But Franklin took office amid high expectations, not just for higher ethical standards and inspired leadership — which she has shown — but also for more disciplined fiscal management. She was certainly not expected to preside over another budget meltdown.

For its part, the City Council has already begun harrumphing and hectoring over the mayor's budget, with some council members protesting the proposed tax hike — "I don't want to give up on trying to fight a property tax increase," said councilman Howard Shook — while others complained about the complexity — "This budget seems to be hinged on several policy changes we haven't even considered," said councilwoman Natalyn Archibong.

But a preceding City Council made a costly change that helped provoke this fiscal calamity, and some current members were on that body. Perhaps longtime members such as Clair Muller and C.T. Martin remember the vote: In 2001, the City Council made a dramatic improvement to the pensions offered to police officers, a colossal move that will haunt taxpayers for decades to come.

Troubled by low police morale and difficulty recruiting new officers, the council caved in to police demands for better benefits by increasing not just salaries but also the "multiplier" for pensions, from 2 percent to 3 percent. At the time, a police officer multiplied his years of service by two; he received that percentage of his salary as his pension. If he worked 20 years and his highest average salary was $50,000 a year, he'd get a pension of 40 percent, or $20,000. Now, the officer multiplies his years of service by three. So that $50,000 salary produces a pension of $30,000.

On top of that, federal regulations now require cities to set aside more money to cover pensions they'll have to pay out in years to come. Those pension burdens, plus soaring health care costs, have strained the city's finances, accounting for the shortfall and forcing dire choices.

But neither of those significant expenditures — pensions or health care — should have come as a surprise. Any accountant should have known that increased benefits would cost the city, and it's the accountant's job to know just when those bills would come due. Somebody was asleep at the switch and ought to be fired.

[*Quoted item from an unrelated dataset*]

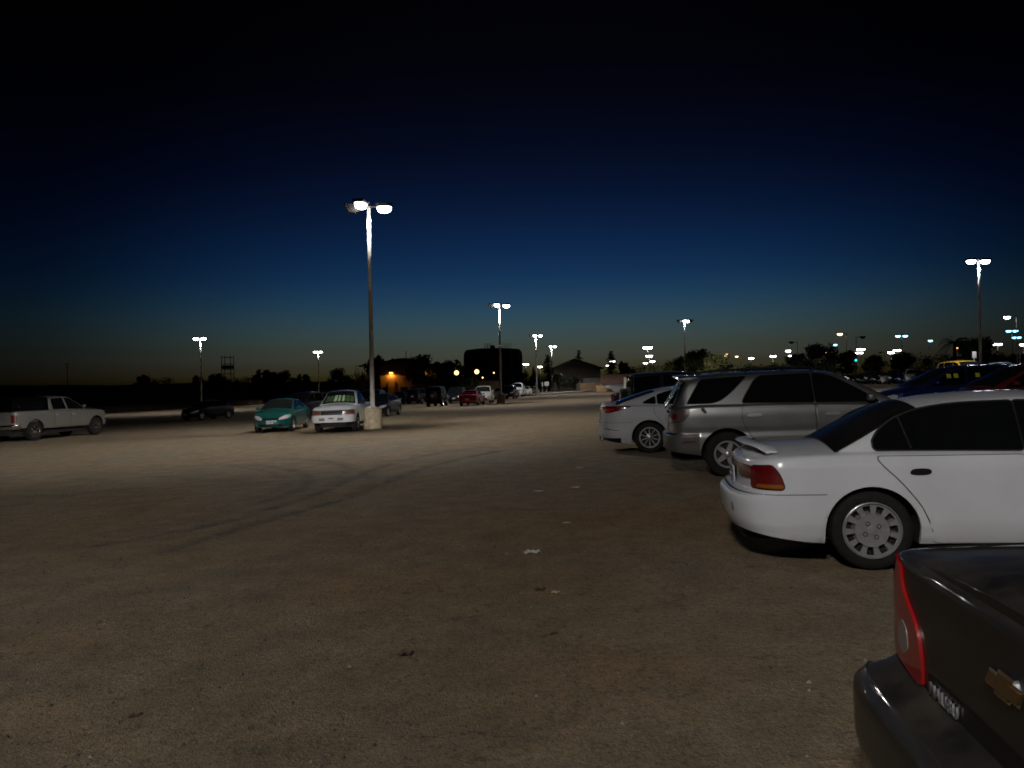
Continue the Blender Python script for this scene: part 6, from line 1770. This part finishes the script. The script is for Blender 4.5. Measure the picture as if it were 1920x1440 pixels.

Atlanta residents are already struggling under the burden of a $4 billion overhaul of the city's ancient sewerage system. The overhaul is absolutely necessary, an ambitious but distinctly unglamorous undertaking that other mayors refused to take on. Franklin was courageous to do it.

But she has already hiked water/sewer rates 70 percent over the past five years, and she has proposed several more. If the council adopts them all, the average household's water bill will have jumped from $50 to $135 over 10 years, a 170 percent increase, according to Atlanta Journal-Constitution reporter D. L. Bennett. That's on top of the additional penny in sales tax charged on items purchased in the city.

Over the past decade, Atlanta has experienced a resurgence, with middle-class residents moving back inside the city limits, shops and restaurants opening and a new vitality energizing older neighborhoods. A property tax hike might not halt the city's momentum, but it sure will dampen residents' enthusiasm for its leadership.